- **TASK INPUT**
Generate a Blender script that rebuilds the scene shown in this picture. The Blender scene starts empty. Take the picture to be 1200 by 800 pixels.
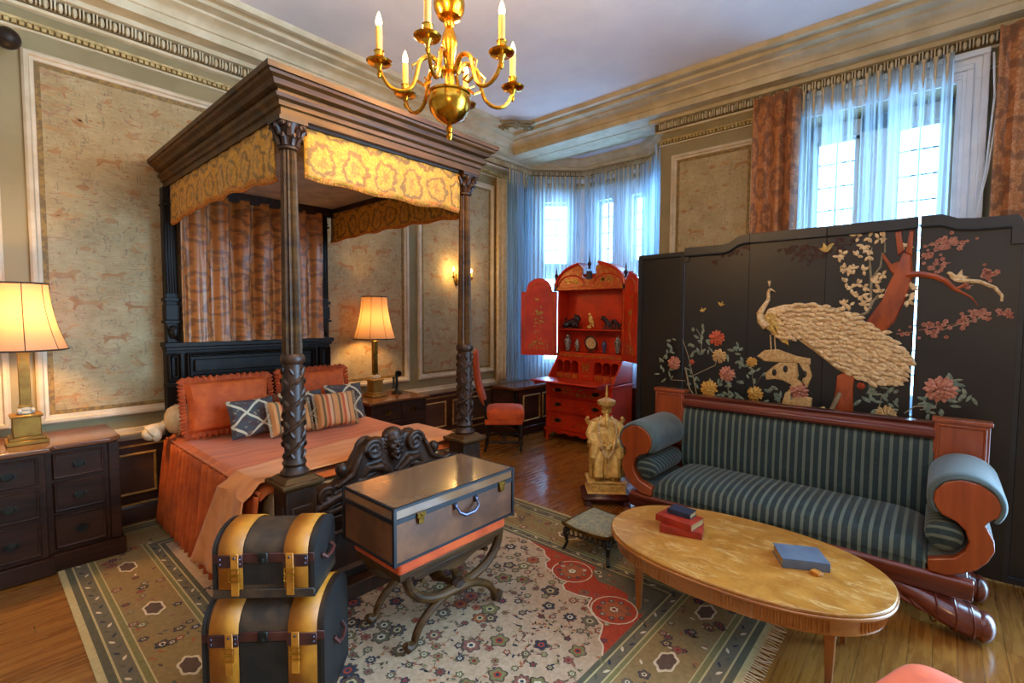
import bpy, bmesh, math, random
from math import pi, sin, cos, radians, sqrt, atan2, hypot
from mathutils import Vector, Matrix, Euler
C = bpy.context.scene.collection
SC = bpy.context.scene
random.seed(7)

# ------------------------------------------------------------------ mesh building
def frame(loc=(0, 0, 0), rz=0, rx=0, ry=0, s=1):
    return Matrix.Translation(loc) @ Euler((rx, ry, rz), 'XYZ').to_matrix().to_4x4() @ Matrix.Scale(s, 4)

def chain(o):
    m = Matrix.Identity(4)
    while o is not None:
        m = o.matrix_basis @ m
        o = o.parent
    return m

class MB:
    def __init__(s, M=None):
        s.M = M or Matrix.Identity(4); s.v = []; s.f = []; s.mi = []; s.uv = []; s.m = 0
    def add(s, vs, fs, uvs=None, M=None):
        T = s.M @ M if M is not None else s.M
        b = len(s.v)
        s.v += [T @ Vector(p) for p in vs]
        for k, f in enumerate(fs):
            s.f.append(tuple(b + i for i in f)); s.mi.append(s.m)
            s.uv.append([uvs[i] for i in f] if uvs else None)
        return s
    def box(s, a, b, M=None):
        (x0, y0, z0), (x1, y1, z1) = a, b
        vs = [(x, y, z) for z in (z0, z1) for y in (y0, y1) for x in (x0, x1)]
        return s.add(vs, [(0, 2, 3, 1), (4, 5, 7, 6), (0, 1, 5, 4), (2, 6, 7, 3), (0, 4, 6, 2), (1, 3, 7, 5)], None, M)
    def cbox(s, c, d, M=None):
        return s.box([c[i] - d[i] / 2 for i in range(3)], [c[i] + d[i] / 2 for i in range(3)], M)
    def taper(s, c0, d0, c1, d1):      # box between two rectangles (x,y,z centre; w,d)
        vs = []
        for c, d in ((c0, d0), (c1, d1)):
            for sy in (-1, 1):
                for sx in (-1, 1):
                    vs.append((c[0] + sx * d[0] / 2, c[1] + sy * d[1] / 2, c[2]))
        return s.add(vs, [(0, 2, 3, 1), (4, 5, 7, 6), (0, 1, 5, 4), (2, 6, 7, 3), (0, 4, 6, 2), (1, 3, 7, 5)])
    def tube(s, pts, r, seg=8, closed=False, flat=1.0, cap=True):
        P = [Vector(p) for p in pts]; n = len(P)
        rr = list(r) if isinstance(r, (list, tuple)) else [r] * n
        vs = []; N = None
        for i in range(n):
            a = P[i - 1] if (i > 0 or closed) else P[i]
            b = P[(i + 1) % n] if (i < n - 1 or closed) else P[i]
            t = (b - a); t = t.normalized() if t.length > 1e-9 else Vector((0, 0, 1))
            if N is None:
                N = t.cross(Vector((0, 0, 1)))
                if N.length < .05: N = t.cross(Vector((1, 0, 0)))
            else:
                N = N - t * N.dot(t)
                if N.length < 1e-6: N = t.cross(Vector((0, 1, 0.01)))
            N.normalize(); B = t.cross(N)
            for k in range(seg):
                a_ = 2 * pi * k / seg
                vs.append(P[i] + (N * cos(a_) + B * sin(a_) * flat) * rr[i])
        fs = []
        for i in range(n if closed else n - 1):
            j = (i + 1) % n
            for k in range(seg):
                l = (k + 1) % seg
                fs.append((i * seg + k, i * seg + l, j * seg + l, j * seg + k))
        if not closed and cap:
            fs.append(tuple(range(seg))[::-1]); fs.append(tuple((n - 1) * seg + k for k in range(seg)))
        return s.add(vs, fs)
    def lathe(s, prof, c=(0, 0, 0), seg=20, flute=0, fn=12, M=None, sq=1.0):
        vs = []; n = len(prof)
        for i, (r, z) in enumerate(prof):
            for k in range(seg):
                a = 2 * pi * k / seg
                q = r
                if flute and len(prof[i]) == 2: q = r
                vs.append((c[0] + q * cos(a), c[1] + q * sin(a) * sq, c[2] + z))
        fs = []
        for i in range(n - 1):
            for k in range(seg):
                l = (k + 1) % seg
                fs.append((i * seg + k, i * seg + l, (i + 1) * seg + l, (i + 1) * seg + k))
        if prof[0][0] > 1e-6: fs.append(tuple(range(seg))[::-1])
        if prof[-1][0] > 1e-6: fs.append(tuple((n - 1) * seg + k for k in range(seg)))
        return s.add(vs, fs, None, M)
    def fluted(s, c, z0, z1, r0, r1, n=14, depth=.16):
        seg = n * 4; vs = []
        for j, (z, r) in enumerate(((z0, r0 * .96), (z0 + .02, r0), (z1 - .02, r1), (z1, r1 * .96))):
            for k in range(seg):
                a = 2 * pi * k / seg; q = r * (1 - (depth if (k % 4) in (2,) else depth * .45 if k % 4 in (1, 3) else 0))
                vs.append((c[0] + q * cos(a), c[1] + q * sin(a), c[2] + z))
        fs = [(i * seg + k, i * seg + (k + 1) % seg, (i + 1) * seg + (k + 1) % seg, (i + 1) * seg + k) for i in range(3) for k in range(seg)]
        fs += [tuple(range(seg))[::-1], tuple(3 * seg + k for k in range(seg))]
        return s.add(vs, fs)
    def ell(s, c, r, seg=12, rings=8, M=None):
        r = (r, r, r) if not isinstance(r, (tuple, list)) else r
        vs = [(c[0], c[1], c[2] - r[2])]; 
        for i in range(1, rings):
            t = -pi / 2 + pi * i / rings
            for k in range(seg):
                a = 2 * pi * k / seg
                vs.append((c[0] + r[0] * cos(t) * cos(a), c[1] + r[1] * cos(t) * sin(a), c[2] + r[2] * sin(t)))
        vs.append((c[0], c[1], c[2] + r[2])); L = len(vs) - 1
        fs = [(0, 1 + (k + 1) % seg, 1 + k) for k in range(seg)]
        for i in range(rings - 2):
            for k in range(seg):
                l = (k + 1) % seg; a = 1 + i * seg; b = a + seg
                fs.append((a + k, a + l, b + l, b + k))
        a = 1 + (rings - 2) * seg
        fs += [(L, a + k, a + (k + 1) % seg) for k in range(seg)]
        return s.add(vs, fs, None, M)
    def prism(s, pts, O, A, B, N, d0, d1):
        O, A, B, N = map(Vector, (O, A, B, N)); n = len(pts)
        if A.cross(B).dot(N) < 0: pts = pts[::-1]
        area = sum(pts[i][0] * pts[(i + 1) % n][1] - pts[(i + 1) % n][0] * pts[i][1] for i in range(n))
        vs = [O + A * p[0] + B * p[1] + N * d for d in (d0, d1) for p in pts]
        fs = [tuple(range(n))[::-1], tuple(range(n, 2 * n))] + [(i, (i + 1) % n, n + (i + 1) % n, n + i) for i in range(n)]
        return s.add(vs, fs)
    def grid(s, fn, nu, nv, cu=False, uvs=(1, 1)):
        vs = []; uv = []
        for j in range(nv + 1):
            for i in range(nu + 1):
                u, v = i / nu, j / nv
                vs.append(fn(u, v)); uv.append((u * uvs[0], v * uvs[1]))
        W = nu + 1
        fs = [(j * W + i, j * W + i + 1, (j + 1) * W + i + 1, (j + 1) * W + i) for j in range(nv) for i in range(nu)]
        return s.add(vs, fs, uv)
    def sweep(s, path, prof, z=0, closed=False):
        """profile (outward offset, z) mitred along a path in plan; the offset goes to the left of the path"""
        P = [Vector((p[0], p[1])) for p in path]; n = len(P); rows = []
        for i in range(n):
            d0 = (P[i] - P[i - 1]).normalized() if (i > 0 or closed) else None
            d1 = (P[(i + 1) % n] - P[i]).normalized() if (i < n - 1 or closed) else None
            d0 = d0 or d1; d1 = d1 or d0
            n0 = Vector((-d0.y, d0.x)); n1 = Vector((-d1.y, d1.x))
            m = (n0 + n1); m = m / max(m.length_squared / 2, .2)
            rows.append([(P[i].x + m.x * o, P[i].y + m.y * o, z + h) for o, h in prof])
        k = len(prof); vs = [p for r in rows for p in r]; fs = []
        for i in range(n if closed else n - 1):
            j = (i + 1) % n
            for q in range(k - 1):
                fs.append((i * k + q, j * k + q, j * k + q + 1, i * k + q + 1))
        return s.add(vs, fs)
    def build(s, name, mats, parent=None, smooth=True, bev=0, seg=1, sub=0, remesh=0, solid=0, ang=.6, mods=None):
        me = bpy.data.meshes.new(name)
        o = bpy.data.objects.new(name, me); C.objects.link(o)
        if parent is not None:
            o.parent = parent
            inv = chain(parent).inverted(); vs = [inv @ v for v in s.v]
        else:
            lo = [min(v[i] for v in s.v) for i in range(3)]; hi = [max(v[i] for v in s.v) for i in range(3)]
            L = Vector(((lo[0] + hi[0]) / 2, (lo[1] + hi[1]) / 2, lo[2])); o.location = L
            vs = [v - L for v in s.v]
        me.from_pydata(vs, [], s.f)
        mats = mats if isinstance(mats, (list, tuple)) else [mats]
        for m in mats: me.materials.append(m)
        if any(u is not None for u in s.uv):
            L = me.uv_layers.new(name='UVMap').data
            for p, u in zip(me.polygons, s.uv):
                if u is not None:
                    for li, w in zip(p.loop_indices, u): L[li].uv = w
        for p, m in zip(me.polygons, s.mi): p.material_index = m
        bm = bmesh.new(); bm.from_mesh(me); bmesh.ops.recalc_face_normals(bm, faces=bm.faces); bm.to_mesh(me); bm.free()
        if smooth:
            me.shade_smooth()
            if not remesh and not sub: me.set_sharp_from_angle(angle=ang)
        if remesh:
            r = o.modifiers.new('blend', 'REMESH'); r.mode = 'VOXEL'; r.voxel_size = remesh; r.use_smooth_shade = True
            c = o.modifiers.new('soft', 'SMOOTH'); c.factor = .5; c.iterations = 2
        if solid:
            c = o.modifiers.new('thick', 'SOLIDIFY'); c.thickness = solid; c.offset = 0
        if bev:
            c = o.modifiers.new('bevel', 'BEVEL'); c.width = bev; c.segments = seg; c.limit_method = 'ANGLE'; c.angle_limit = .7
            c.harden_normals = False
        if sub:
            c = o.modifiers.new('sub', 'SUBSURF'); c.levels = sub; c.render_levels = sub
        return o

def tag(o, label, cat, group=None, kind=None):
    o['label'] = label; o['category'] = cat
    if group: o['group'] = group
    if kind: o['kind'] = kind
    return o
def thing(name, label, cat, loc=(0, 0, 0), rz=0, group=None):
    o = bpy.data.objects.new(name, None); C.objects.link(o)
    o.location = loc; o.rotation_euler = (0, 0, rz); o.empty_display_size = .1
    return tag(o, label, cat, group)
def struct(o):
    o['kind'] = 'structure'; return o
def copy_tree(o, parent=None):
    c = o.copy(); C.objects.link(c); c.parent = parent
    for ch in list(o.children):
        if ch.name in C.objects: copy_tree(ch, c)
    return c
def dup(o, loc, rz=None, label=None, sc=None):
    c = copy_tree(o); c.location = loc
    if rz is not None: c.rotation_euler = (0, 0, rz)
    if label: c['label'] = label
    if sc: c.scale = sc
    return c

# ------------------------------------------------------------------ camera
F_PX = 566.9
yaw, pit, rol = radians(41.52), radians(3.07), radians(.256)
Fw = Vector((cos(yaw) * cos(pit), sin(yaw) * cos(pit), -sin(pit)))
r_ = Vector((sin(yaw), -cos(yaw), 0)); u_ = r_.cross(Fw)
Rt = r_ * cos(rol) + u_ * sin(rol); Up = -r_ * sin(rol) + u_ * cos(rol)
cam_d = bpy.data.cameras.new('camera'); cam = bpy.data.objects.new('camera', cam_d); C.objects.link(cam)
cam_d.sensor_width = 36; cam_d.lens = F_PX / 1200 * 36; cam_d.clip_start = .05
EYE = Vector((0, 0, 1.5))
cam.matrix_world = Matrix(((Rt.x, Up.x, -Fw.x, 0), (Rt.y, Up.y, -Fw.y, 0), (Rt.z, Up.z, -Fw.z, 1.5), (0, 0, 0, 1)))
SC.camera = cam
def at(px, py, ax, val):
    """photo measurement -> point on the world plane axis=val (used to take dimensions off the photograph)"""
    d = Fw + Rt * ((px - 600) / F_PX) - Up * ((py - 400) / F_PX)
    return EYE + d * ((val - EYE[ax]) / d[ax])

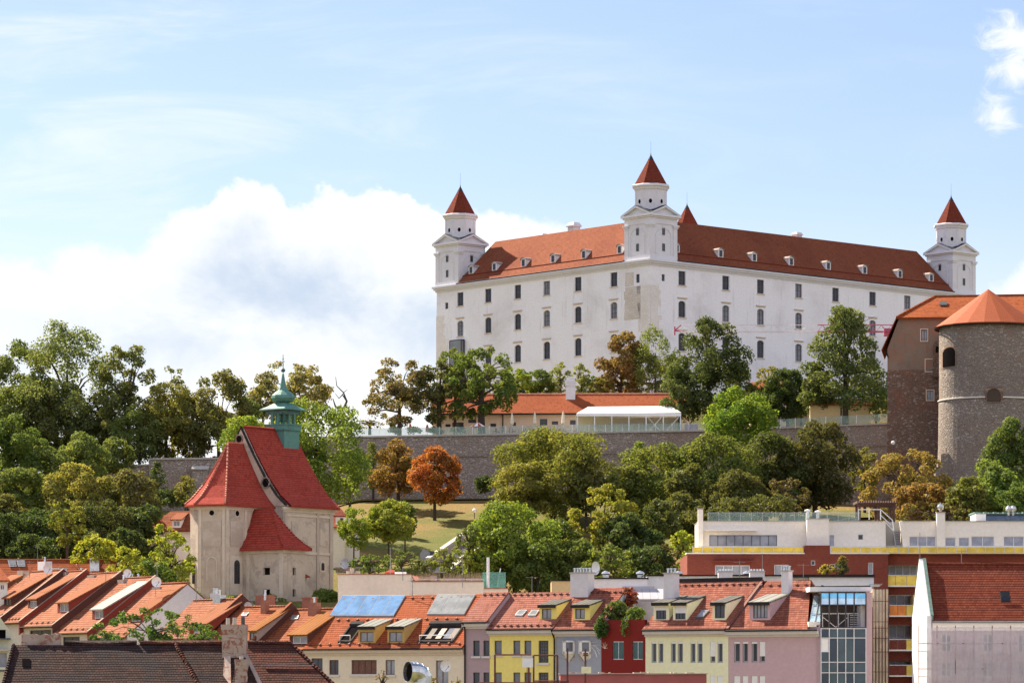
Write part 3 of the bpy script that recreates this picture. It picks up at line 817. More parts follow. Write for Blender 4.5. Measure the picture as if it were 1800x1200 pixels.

- **WORK TO DO**
Show all lines above holding "scene".

- **OUTPUT OF THE EXERCISE**
Generate a Blender script that rebuilds the scene shown in this picture. The Blender scene starts empty. Take the picture to be 1200 by 800 pixels.
C = bpy.context.scene.collection
SC = bpy.context.scene